シャワーヘッド松戸(エッセイ 過去作品と同内容)
高校時代、寮生活を送っていた。当然、トイレもシャワーも共同で利用する事になる。潔癖症の人が見れば卒倒するような環境だろう。
ある日学校から寮に帰ると、シャワールームが立ち入り禁止にされていた。え?と思い張り紙を見ていると、備品紛失のため立ち入り禁止、とあった。
おいおい、シャワーも浴びられないのか?というのも、自分の寮のフロアを管理していたのは、学校内でも有数の権力者。その大きな体から、熊のようだと称された事もある男だ。まともな論理が通用する相手ではないし、交渉しようとも思わない。備品がなんだか知らないが、これでしばらくシャワーが浴びられないのは確定である。

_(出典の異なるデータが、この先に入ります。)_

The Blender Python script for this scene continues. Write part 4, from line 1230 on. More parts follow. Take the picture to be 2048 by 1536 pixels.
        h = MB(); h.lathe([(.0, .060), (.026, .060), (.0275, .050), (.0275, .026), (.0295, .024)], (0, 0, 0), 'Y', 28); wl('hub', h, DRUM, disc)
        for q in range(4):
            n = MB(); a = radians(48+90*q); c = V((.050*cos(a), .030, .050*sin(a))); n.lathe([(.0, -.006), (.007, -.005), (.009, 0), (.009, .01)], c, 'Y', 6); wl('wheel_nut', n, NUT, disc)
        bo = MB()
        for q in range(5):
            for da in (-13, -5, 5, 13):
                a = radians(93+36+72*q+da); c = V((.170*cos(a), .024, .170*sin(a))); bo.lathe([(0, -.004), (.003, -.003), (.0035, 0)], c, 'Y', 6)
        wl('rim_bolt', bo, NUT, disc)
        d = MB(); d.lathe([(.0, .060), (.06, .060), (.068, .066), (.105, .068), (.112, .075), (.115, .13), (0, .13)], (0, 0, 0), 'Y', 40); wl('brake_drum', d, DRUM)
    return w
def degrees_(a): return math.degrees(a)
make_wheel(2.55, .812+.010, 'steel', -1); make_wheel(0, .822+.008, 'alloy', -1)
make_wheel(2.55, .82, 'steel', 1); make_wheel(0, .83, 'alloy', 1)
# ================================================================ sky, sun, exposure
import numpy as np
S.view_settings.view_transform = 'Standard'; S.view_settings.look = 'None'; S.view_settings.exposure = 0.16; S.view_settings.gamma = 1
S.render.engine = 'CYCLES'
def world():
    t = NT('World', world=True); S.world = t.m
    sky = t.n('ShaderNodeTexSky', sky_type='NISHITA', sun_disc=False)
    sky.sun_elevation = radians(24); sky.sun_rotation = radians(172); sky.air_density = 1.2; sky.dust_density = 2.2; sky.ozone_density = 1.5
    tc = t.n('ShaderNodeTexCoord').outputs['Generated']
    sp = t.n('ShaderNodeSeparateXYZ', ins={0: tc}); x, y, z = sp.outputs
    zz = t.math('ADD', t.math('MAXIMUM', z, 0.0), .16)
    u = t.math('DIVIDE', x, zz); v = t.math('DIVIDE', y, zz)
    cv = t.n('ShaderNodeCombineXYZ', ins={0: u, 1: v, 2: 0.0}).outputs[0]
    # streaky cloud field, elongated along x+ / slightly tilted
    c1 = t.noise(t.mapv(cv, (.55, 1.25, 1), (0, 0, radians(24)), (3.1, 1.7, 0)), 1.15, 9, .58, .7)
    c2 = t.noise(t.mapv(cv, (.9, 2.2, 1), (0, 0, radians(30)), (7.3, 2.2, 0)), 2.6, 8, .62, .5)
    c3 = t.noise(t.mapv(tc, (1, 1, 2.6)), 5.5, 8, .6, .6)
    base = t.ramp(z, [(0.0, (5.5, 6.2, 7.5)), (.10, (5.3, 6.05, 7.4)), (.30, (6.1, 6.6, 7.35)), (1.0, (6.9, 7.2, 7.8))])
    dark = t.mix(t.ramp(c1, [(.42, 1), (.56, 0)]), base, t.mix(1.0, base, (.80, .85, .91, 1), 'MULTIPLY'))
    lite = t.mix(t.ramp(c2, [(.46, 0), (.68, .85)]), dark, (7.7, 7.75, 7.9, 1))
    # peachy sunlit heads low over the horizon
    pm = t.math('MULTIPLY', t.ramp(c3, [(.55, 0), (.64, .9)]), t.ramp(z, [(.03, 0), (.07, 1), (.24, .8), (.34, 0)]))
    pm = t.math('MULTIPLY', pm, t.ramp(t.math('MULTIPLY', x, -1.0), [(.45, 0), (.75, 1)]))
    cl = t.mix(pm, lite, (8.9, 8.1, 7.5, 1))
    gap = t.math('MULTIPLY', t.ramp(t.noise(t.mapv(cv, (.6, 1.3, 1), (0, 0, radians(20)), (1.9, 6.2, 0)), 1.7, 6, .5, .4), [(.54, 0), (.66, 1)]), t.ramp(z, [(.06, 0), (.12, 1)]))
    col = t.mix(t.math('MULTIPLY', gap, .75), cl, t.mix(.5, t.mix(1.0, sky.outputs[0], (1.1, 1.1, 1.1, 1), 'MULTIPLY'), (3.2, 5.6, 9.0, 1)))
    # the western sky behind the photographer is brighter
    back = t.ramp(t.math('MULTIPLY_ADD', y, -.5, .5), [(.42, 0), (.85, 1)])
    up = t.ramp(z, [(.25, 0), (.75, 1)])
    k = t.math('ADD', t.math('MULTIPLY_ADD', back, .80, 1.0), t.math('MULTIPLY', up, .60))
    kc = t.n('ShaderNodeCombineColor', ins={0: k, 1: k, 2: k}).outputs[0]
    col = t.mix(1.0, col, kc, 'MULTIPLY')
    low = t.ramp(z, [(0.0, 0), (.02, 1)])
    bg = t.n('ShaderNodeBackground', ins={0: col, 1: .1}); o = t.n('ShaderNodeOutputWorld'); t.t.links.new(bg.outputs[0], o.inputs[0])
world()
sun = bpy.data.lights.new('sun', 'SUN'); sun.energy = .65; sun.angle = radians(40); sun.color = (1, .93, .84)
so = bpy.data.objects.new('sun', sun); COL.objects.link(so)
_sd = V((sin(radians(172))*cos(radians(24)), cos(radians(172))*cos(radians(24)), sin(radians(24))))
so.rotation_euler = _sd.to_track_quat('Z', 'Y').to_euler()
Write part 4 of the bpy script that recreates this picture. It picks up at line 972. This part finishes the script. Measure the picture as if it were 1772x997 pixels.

仕方がないので、本来禁止されていた他のフロアへの侵入を試み、こっそりシャワーに入った。こうでもしないと、しばらくシャワーを浴びられないと思ったからだ。当然、これは禁止行為なので、推奨はしない。しかし、当時はルールを破るほど切羽詰まっていたのも事実だった。
さて夜が来て、後は寝るだけというタイミングで呼び出しがかかった。見ると、フロアの仲間たちが全員集まっている。真ん中には、松戸(仮名)先輩がいる。関わりはあまりなかったが、チリチリ頭で焼きそばみたいだな、といつも思っていた。20世紀少年という漫画に出てくる、ドンキの幼少期に近い感じだ。
真ん中にいる時点で察していたが、犯人は松戸先輩だった。事の重大さに気づき、自ら罪を認めたそうだ。
「すいません、僕はシャワーヘッドを取りました。」
え、シャワーヘッド?取られた備品は、シャワーヘッド?なんのために?オーディエンスの頭の中は、クエスチョンマークでいっぱいになった。
「なんか、シャワーヘッドが汚いなと思ったので、自分で買ったシャワーヘッドと変えようかなと思って…。」
ごめん、意味がわからない。何を言っているんだ、マジで。難解な数学の解説を見た時の気分になった。論理らしきものはうっすら見えるが、脳内からサラサラとこぼれ落ちてしまうのだ。
「本当にみんなに迷惑をかけて…。」
「本当だよ!」
内藤(仮名)先輩のツッコミが響く。みんなが笑ってしまったので、これで手打ちだ。シャワールームも使えるようになった。
しかし今思えば、松戸先輩も潔癖症的なものだったのかもしれない。当たり前だが、寮生活は物の共有が出来ないとしんどい。そのしんどさに耐えかねた行為だったのかもしれない。しかし、それは理解される事はなかった。松戸先輩は、その後シャワーヘッド松戸と呼ばれる事になった。失礼ではあるが、あまりにも語感が良すぎるあだ名だ。(仮名ですが、母音は同じなので語感もほぼ同じです。)
ちなみにシャワールームが解禁された時、1人だけシャワーではなくまっすぐ部屋に帰った人間がいる。もちろん筆者である。禁止区域でわざわざ浴びたのだから当然である。しかし、それを見ていた担当はどう思っただろうか。うわこいつ、シャワー入らないタイプか、汚いなあ、とでも思ったのかもしれない。